En lo pequeño, la evaluación es menos ciencia que cuidado. No faltan referencias, libros, plantillas, modelos de buenas prácticas, pero lo que de verdad cuenta aquí es la memoria compartida, el gesto cotidiano, el ajuste discreto cuando algo no marcha. Lo difícil es decir lo necesario sin perder la confianza, corregir sin herir, reconocer sin paternalismo. Septiembre trae la oportunidad de intentarlo de nuevo, aunque la inercia apriete y lo urgente mande.
Ahora que el entusiasmo del principio se asienta, queda lo posible. Sostener alguna costumbre nueva, encontrar tiempo para esa conversación pendiente, no dejar que la lista de buenas intenciones se apague del todo. Lo importante no es el método perfecto ni la reunión impecable, sino la voluntad de no dejarse arrastrar por la rutina. Seguir cuidando lo común, aunque solo sea en pequeños gestos, en acuerdos informales, en la paciencia de quien sabe que cada año se empieza más de una vez.

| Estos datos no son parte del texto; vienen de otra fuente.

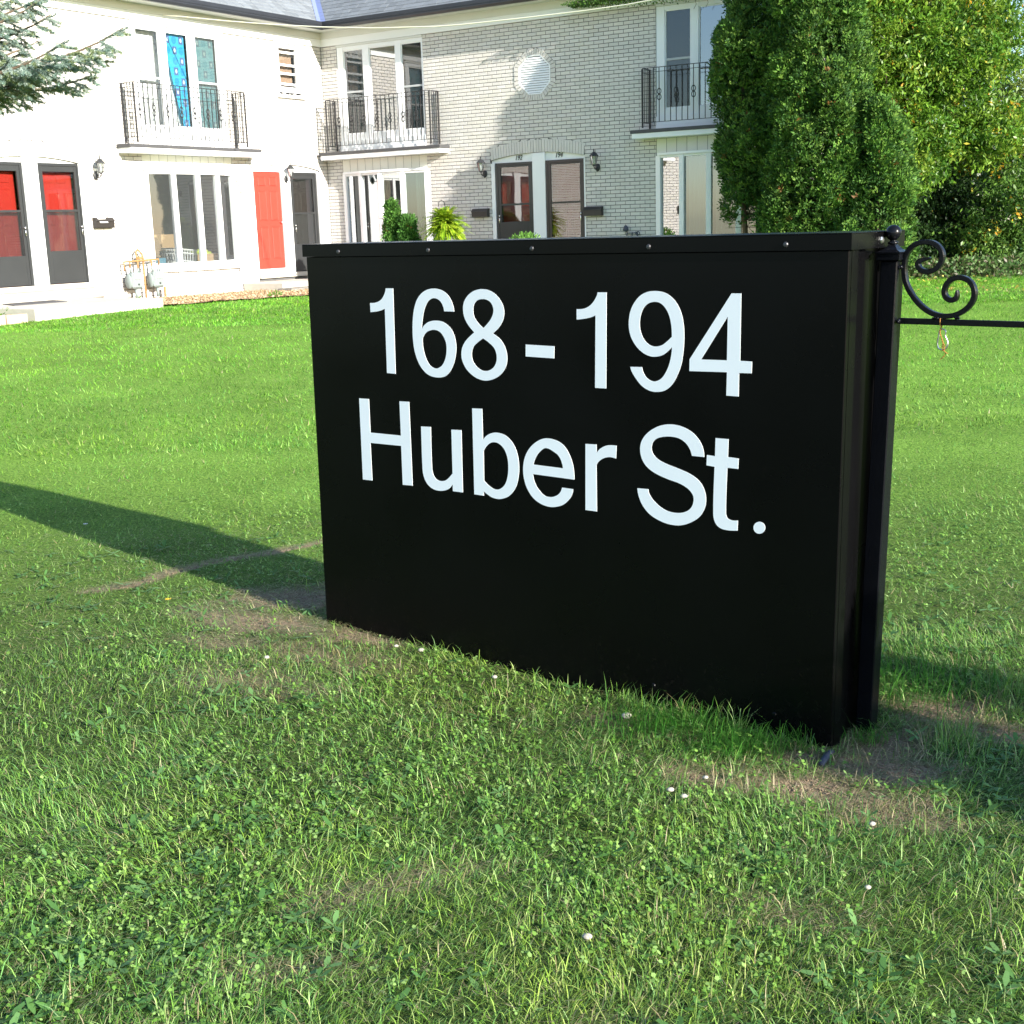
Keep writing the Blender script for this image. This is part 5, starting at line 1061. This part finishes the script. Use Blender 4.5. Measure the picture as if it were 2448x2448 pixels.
o = np_obj('broadleaf_weeds', v, f, M['grassm'], cc); tag(o, 'rosettes of broad-leaved weeds in the lawn', 'weeds', kind='stuff')
# long unmown tussock at the sign's right corner
def tussock(n, cx, cy, sx, sy, l0, l1):
    x = cx+RNG.normal(0, sx, n); y = cy+RNG.normal(0, sy, n)
    qx, qy = x-SA[0], y-SA[1]; tt = qx*cos(SYAW)+qy*sin(SYAW); dd = -qx*sin(SYAW)+qy*cos(SYAW); k = ~((tt > -.01) & (tt < 2.28) & (dd > -.004) & (dd < .32)); x, y = x[k], y[k]; n = len(x)
    th = RNG.uniform(-.9, .9, n)-2.2; Ln = RNG.uniform(l0, l1, n); an = RNG.uniform(.5, 1.35, n); W_ = RNG.uniform(.0016, .0032, n)
    V, F_, kk = ribbon(np.stack([x, y, gh(x, y)], 1), np.cos(th), np.sin(th), -np.sin(th), np.cos(th), Ln*np.sin(an), Ln*np.cos(an), W_, .6, 4)
    c = np.array([(.06,.22,.03), (.09,.28,.04), (.12,.32,.06), (.05,.17,.03)])[RNG.integers(0, 4, n)]*RNG.uniform(.8, 1.2, (n, 1)); return V, F_, np.repeat(c, kk, 0)
parts = [tussock(650, .48, 3.84, .13, .05, .07, .15), tussock(520, .70, 3.66, .10, .045, .07, .15), tussock(120, 1.06, 3.72, .04, .04, .05, .12), tussock(900, 1.35, 4.15, .18, .2, .08, .18)]
off = 0; V, F_, C = [], [], []
for v, f, c in parts: V.append(v); F_.append(f+off); C.append(c); off += len(v)
o = np_obj('long_grass', np.concatenate(V), np.concatenate(F_), M['grassm'], np.concatenate(C)); tag(o, 'long unmown grass bending against the foot of the sign', 'grass', kind='stuff')
# fallen leaves on the far right
def fl(n):
    x = RNG.uniform(5, 13, n); y = 20.3-.56*(x-6.5)+RNG.normal(0, .5, n)+np.where(RNG.random(n) < .45, RNG.uniform(0, 5, n), 0); return x, y
x, y = fl(900); c = np.array([(.60,.50,.08), (.5,.38,.10), (.7,.62,.2), (.35,.25,.10)])[RNG.integers(0, 4, 900)]
v, f, cc = leaflets(x, y, gh(x, y)+.05, RNG.uniform(.03, .06, 900), .4, 1, c, .8); o = np_obj('fallen_leaves', v, f, M['leaf'], cc); tag(o, 'yellow fallen leaves on the worn strip of lawn before the shrubs', 'leaves', kind='stuff')
# pebbles and flowers one can pick out
rp = random.Random(3)
def pebble(x, y, r, label):
    mb = MB(); R_ = []
    for i in range(6):
        a = pi*i/5; R_.append([(x+r*max(.02, sin(a))*cos(t)*(1+.2*rp.random()), y+r*max(.02, sin(a))*.8*sin(t)*(1+.2*rp.random()), float(gh(x, y))+.022+r*.65*cos(a)) for t in np.linspace(0, 2*pi, 9)[:-1]])
    mb.loft(R_); tag(mb.obj('pebble', M['pebble'], None, True), label, 'pebble', 'white pebbles lying in the grass')
for x, y, r, lab in ((.42,3.345,.010,'white pebble, upper of the close pair in front of the sign'), (.452,3.30,.0105,'white pebble, lower of the close pair in front of the sign'), (.53,3.42,.008,'small cream pebble at the left end of the bare strip by the sign corner'),
    (.92,3.11,.009,'oval white pebble below the bare strip by the sign corner'), (-.94,4.61,.010,'white pebble on the worn grass left of the sign'), (-.36,4.64,.012,'white pebble nearest the bottom edge of the sign'), (-.46,4.70,.009,'small white pebble at the bottom left of the sign'),
    (-.08,4.33,.010,'white pebble below the middle of the sign'), (.14,2.61,.011,'whitish pebble low in the lawn in the foreground'), (.35,3.92,.016,'pale flat stone tucked under the long grass at the sign'), (.82,2.79,.008,'pale pebble in the lawn at the lower right')): pebble(x, y, r, lab)
def flower(x, y, r, mt, name, label, cat, n=7):
    t = thing(name, label, cat, (x, y, float(gh(x, y)))); z = float(gh(x, y))+.035
    mb = MB()
    for k in range(n):
        a = 2*pi*k/n; mb.poly([(x, y, z), (x+r*cos(a-.3), y+r*sin(a-.3), z+.003), (x+r*1.1*cos(a), y+r*1.1*sin(a), z+.004), (x+r*cos(a+.3), y+r*sin(a+.3), z+.003)])
    mb.obj('petals', mt, t); mb = MB(); mb.tube([(x, y, z-.037), (x, y, z-.001)], .0009, 4); mb.obj('stem', M['cedarleaf0'], t)
M['yel'] = mat('yellow_petal', (.75,.52,.03), .6, .3); M['whp'] = mat('white_petal', (.78,.78,.76), .6, .3); M['cedarleaf0'] = mat('green_stem', (.08,.16,.04), .6, .3)
flower(-1.5, 5.36, .013, M['yel'], 'dandelion', 'yellow dandelion in the sunlit grass below the sign shadow', 'flower')
flower(-2.33, 6.85, .012, M['whp'], 'daisy', 'white daisy within the long shadow of the sign', 'flower')

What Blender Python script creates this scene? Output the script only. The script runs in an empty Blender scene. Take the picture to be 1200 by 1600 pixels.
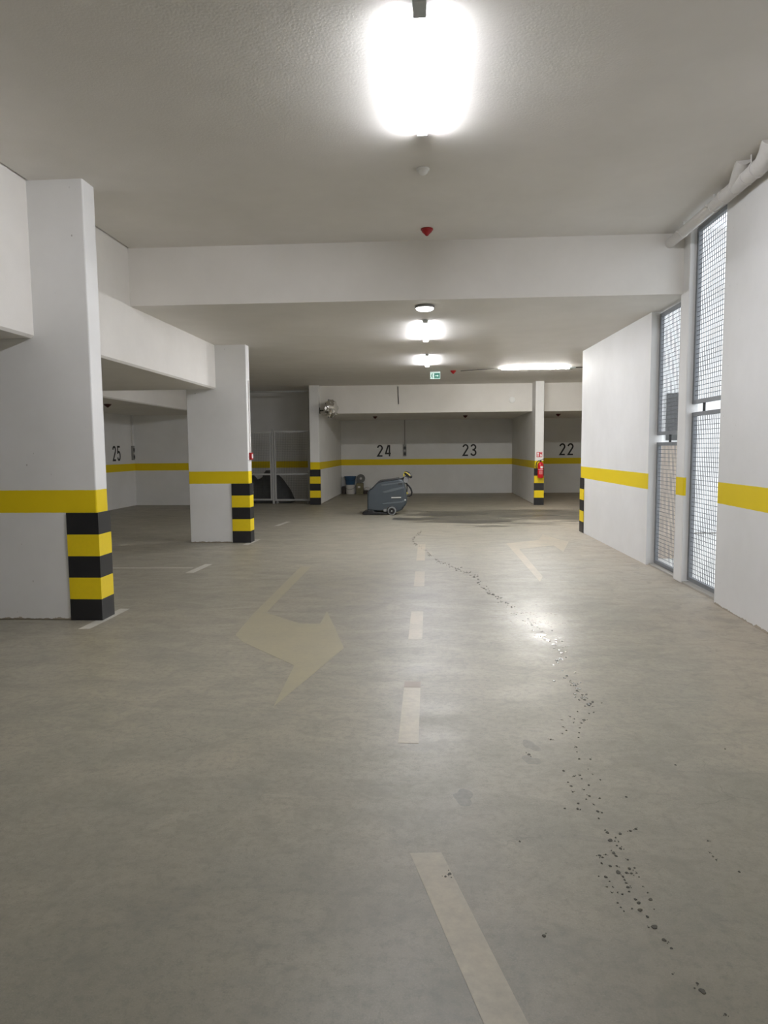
import bpy, bmesh, math, random
from mathutils import Vector, Matrix

random.seed(7)
C = bpy.context.scene.collection
SC = bpy.context.scene

# ------------------------------------------------------------------ camera
F_PX = 1095.475
cd = bpy.data.cameras.new('camera')
cam = bpy.data.objects.new('camera', cd)
C.objects.link(cam)
cd.sensor_fit = 'VERTICAL'
cd.sensor_height = 36.0
cd.sensor_width = 27.0
cd.lens = F_PX * 36.0 / 1600.0
cd.clip_start = 0.05
cd.clip_end = 200
YAW, PITCH, ROLL = 0.0644176647, 0.0892251419, -0.00863026889
cam.matrix_world = (Matrix.Translation((0, 0, 1.6)) @ Matrix.Rotation(YAW, 4, 'Z')
                    @ Matrix.Rotation(math.pi / 2 - PITCH, 4, 'X') @ Matrix.Rotation(ROLL, 4, 'Z'))
SC.camera = cam

# ------------------------------------------------------------------ sky, exposure, lamp output
SKY_STRENGTH = 1.15
LAMP_L = 100.0                              # radiance of a lamp's downward face
SIDE_L = 120.0                               # radiance of its frosted flanks
LAMP_COL = (0.950, 0.962, 1.025)
SC.view_settings.view_transform = 'Standard'
SC.view_settings.look = 'None'
SC.view_settings.exposure = 0.95
SC.view_settings.gamma = 1.0
SC.view_settings.use_curve_mapping = False
SC.cycles.use_denoising = True
SC.cycles.max_bounces = 14
SC.cycles.diffuse_bounces = 10
SC.cycles.sample_clamp_indirect = 8.0

w = bpy.data.worlds.new('overcast_sky')
SC.world = w
w.use_nodes = True
bg = w.node_tree.nodes['Background']
bg.inputs['Color'].default_value = (0.86, 0.92, 1.0, 1)
bg.inputs['Strength'].default_value = SKY_STRENGTH


# ------------------------------------------------------------------ materials
def new_mat(name):
    m = bpy.data.materials.new(name)
    m.use_nodes = True
    nt = m.node_tree
    return m, nt, nt.nodes['Principled BSDF']


class N:
    """small node-building helper"""
    def __init__(self, nt):
        self.nt = nt

    def node(self, t, **kw):
        n = self.nt.nodes.new(t)
        for k, v in kw.items():
            setattr(n, k, v)
        return n

    def link(self, a, b):
        self.nt.links.new(a, b)

    def put(self, sock, v):
        if hasattr(v, 'links'):
            self.link(v, sock)
        else:
            sock.default_value = v

    def math(self, op, a, b=None, c=None, clamp=False):
        n = self.node('ShaderNodeMath', operation=op, use_clamp=clamp)
        self.put(n.inputs[0], a)
        if b is not None:
            self.put(n.inputs[1], b)
        if c is not None:
            self.put(n.inputs[2], c)
        return n.outputs[0]

    def noise(self, vec, scale, detail=4.0, rough=0.55, dist=0.0):
        n = self.node('ShaderNodeTexNoise')
        self.link(vec, n.inputs['Vector'])
        n.inputs['Scale'].default_value = scale
        n.inputs['Detail'].default_value = detail
        n.inputs['Roughness'].default_value = rough
        n.inputs['Distortion'].default_value = dist
        return n.outputs['Fac']

    def ramp(self, fac, lo, hi):
        n = self.node('ShaderNodeMapRange', clamp=True)
        self.put(n.inputs[0], fac)
        n.inputs[1].default_value = lo
        n.inputs[2].default_value = hi
        return n.outputs[0]

    def mix(self, fac, a, b):
        n = self.node('ShaderNodeMix', data_type='RGBA')
        self.put(n.inputs[0], fac)
        self.put(n.inputs[6], a if hasattr(a, 'links') else (*a, 1))
        self.put(n.inputs[7], b if hasattr(b, 'links') else (*b, 1))
        return n.outputs[2]

    def pos(self):
        g = self.node('ShaderNodeNewGeometry')
        return g.outputs['Position']

    def xyz(self, v):
        s = self.node('ShaderNodeSeparateXYZ')
        self.link(v, s.inputs[0])
        return s.outputs

    def scaled(self, v, s):
        m = self.node('ShaderNodeMapping')
        self.link(v, m.inputs['Vector'])
        m.inputs['Scale'].default_value = s
        return m.outputs[0]

    def bump(self, h, strength, dist=0.01):
        b = self.node('ShaderNodeBump')
        b.inputs['Strength'].default_value = strength
        b.inputs['Distance'].default_value = dist
        self.link(h, b.inputs['Height'])
        return b.outputs[0]


def plain(name, col, rough=0.5, metal=0.0, spec=0.5, vary=0.06, scale=30.0):
    m, nt, b = new_mat(name)
    n = N(nt)
    f = n.noise(n.pos(), scale, 3)
    dark = tuple(max(0, c * (1 - vary)) for c in col)
    lite = tuple(min(1, c * (1 + vary)) for c in col)
    n.link(n.mix(f, dark, lite), b.inputs['Base Color'])
    b.inputs['Roughness'].default_value = rough
    b.inputs['Metallic'].default_value = metal
    b.inputs['Specular IOR Level'].default_value = spec
    return m


def emitter(name, col, strength):
    m, nt, b = new_mat(name)
    b.inputs['Base Color'].default_value = (*(c * 0.7 for c in col), 1)
    b.inputs['Emission Color'].default_value = (*col, 1)
    b.inputs['Emission Strength'].default_value = strength
    return m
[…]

Quizá lo mejor de septiembre es esta posibilidad renovada. Comprobar otra vez que, a pesar del cansancio y de los papeles viejos, aún hay margen para mejorar, para escuchar, para acompañar lo cotidiano sin que la evaluación se convierta en trámite ni en amenaza. Si algún propósito sobrevive al primer embate del curso, ya es bastante. Y si no, siempre quedará octubre para volver a intentarlo.